Required work:
Your task is to restate the data word for word.

###

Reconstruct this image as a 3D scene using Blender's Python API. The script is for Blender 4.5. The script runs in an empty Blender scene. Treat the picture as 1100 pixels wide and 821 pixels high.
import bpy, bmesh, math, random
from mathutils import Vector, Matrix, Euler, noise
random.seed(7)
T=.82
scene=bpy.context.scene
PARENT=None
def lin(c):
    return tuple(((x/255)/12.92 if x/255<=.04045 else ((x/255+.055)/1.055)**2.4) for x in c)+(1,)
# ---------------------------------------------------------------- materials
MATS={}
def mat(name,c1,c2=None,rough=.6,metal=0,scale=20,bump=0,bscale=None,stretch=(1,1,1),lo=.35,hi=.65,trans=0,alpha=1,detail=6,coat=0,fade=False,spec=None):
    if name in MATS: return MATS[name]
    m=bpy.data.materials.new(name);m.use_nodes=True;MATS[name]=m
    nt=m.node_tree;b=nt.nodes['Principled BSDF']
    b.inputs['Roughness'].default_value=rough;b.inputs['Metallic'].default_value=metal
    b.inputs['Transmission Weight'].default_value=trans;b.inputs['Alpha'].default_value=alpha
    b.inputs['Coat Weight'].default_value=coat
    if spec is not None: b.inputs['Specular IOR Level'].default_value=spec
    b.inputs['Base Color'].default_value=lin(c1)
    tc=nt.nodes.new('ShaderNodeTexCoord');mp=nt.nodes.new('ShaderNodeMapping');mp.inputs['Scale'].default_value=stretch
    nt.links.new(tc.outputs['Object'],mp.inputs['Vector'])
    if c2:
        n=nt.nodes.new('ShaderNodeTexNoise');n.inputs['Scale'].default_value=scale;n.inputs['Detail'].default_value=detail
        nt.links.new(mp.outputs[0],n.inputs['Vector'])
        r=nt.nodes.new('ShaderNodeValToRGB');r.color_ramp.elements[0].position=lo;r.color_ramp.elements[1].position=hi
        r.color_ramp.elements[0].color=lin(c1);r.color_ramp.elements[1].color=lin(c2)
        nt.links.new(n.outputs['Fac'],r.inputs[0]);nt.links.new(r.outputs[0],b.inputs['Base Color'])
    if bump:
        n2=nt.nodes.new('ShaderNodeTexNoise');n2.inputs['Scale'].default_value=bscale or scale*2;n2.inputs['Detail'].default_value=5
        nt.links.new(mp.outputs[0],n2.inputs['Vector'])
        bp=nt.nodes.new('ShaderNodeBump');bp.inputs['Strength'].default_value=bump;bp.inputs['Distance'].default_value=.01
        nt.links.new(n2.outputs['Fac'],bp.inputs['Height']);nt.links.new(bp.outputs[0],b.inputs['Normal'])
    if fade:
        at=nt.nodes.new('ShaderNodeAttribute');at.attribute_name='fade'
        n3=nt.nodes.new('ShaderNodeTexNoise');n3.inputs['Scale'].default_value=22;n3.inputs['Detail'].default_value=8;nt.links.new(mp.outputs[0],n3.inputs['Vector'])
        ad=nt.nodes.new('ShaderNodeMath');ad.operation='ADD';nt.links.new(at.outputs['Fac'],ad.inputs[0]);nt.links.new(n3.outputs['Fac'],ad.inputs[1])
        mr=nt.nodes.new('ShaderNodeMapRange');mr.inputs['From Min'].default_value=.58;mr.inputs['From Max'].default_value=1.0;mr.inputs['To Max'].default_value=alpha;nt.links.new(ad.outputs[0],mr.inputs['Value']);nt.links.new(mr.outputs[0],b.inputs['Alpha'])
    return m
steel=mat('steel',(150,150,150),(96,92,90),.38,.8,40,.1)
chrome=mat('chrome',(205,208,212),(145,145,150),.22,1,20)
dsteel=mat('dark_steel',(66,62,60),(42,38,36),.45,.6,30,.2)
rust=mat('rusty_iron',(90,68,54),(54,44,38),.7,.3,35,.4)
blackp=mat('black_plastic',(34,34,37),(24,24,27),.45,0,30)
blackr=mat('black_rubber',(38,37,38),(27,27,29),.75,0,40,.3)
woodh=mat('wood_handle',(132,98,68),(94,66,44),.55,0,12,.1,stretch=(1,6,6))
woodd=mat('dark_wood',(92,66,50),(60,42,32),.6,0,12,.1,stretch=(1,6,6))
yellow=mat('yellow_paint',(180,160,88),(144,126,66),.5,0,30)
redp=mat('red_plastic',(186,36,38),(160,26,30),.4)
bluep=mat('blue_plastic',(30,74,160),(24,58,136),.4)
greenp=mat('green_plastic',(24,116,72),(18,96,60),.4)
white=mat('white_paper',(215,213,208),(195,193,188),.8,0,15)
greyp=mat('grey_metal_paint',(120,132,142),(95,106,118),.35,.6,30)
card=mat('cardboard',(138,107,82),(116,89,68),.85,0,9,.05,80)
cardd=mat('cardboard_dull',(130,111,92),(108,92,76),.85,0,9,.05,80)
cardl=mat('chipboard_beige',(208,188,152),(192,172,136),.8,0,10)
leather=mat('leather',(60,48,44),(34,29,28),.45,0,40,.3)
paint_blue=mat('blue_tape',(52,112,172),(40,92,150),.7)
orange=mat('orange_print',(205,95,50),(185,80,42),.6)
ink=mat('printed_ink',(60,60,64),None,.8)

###

Response to this task:
Reconstruct this image as a 3D scene using Blender's Python API. The script is for Blender 4.5. The script runs in an empty Blender scene. Treat the picture as 1100 pixels wide and 821 pixels high.
import bpy, bmesh, math, random
from mathutils import Vector, Matrix, Euler, noise
random.seed(7)
T=.82
scene=bpy.context.scene
PARENT=None
def lin(c):
    return tuple(((x/255)/12.92 if x/255<=.04045 else ((x/255+.055)/1.055)**2.4) for x in c)+(1,)
# ---------------------------------------------------------------- materials
MATS={}
def mat(name,c1,c2=None,rough=.6,metal=0,scale=20,bump=0,bscale=None,stretch=(1,1,1),lo=.35,hi=.65,trans=0,alpha=1,detail=6,coat=0,fade=False,spec=None):
    if name in MATS: return MATS[name]
    m=bpy.data.materials.new(name);m.use_nodes=True;MATS[name]=m
    nt=m.node_tree;b=nt.nodes['Principled BSDF']
    b.inputs['Roughness'].default_value=rough;b.inputs['Metallic'].default_value=metal
    b.inputs['Transmission Weight'].default_value=trans;b.inputs['Alpha'].default_value=alpha
    b.inputs['Coat Weight'].default_value=coat
    if spec is not None: b.inputs['Specular IOR Level'].default_value=spec
    b.inputs['Base Color'].default_value=lin(c1)
    tc=nt.nodes.new('ShaderNodeTexCoord');mp=nt.nodes.new('ShaderNodeMapping');mp.inputs['Scale'].default_value=stretch
    nt.links.new(tc.outputs['Object'],mp.inputs['Vector'])
    if c2:
        n=nt.nodes.new('ShaderNodeTexNoise');n.inputs['Scale'].default_value=scale;n.inputs['Detail'].default_value=detail
        nt.links.new(mp.outputs[0],n.inputs['Vector'])
        r=nt.nodes.new('ShaderNodeValToRGB');r.color_ramp.elements[0].position=lo;r.color_ramp.elements[1].position=hi
        r.color_ramp.elements[0].color=lin(c1);r.color_ramp.elements[1].color=lin(c2)
        nt.links.new(n.outputs['Fac'],r.inputs[0]);nt.links.new(r.outputs[0],b.inputs['Base Color'])
    if bump:
        n2=nt.nodes.new('ShaderNodeTexNoise');n2.inputs['Scale'].default_value=bscale or scale*2;n2.inputs['Detail'].default_value=5
        nt.links.new(mp.outputs[0],n2.inputs['Vector'])
        bp=nt.nodes.new('ShaderNodeBump');bp.inputs['Strength'].default_value=bump;bp.inputs['Distance'].default_value=.01
        nt.links.new(n2.outputs['Fac'],bp.inputs['Height']);nt.links.new(bp.outputs[0],b.inputs['Normal'])
    if fade:
        at=nt.nodes.new('ShaderNodeAttribute');at.attribute_name='fade'
        n3=nt.nodes.new('ShaderNodeTexNoise');n3.inputs['Scale'].default_value=22;n3.inputs['Detail'].default_value=8;nt.links.new(mp.outputs[0],n3.inputs['Vector'])
        ad=nt.nodes.new('ShaderNodeMath');ad.operation='ADD';nt.links.new(at.outputs['Fac'],ad.inputs[0]);nt.links.new(n3.outputs['Fac'],ad.inputs[1])
        mr=nt.nodes.new('ShaderNodeMapRange');mr.inputs['From Min'].default_value=.58;mr.inputs['From Max'].default_value=1.0;mr.inputs['To Max'].default_value=alpha;nt.links.new(ad.outputs[0],mr.inputs['Value']);nt.links.new(mr.outputs[0],b.inputs['Alpha'])
    return m
steel=mat('steel',(150,150,150),(96,92,90),.38,.8,40,.1)
chrome=mat('chrome',(205,208,212),(145,145,150),.22,1,20)
dsteel=mat('dark_steel',(66,62,60),(42,38,36),.45,.6,30,.2)
rust=mat('rusty_iron',(90,68,54),(54,44,38),.7,.3,35,.4)
blackp=mat('black_plastic',(34,34,37),(24,24,27),.45,0,30)
blackr=mat('black_rubber',(38,37,38),(27,27,29),.75,0,40,.3)
woodh=mat('wood_handle',(132,98,68),(94,66,44),.55,0,12,.1,stretch=(1,6,6))
woodd=mat('dark_wood',(92,66,50),(60,42,32),.6,0,12,.1,stretch=(1,6,6))
yellow=mat('yellow_paint',(180,160,88),(144,126,66),.5,0,30)
redp=mat('red_plastic',(186,36,38),(160,26,30),.4)
bluep=mat('blue_plastic',(30,74,160),(24,58,136),.4)
greenp=mat('green_plastic',(24,116,72),(18,96,60),.4)
white=mat('white_paper',(215,213,208),(195,193,188),.8,0,15)
greyp=mat('grey_metal_paint',(120,132,142),(95,106,118),.35,.6,30)
card=mat('cardboard',(138,107,82),(116,89,68),.85,0,9,.05,80)
cardd=mat('cardboard_dull',(130,111,92),(108,92,76),.85,0,9,.05,80)
cardl=mat('chipboard_beige',(208,188,152),(192,172,136),.8,0,10)
leather=mat('leather',(60,48,44),(34,29,28),.45,0,40,.3)
paint_blue=mat('blue_tape',(52,112,172),(40,92,150),.7)
orange=mat('orange_print',(205,95,50),(185,80,42),.6)
ink=mat('printed_ink',(60,60,64),None,.8)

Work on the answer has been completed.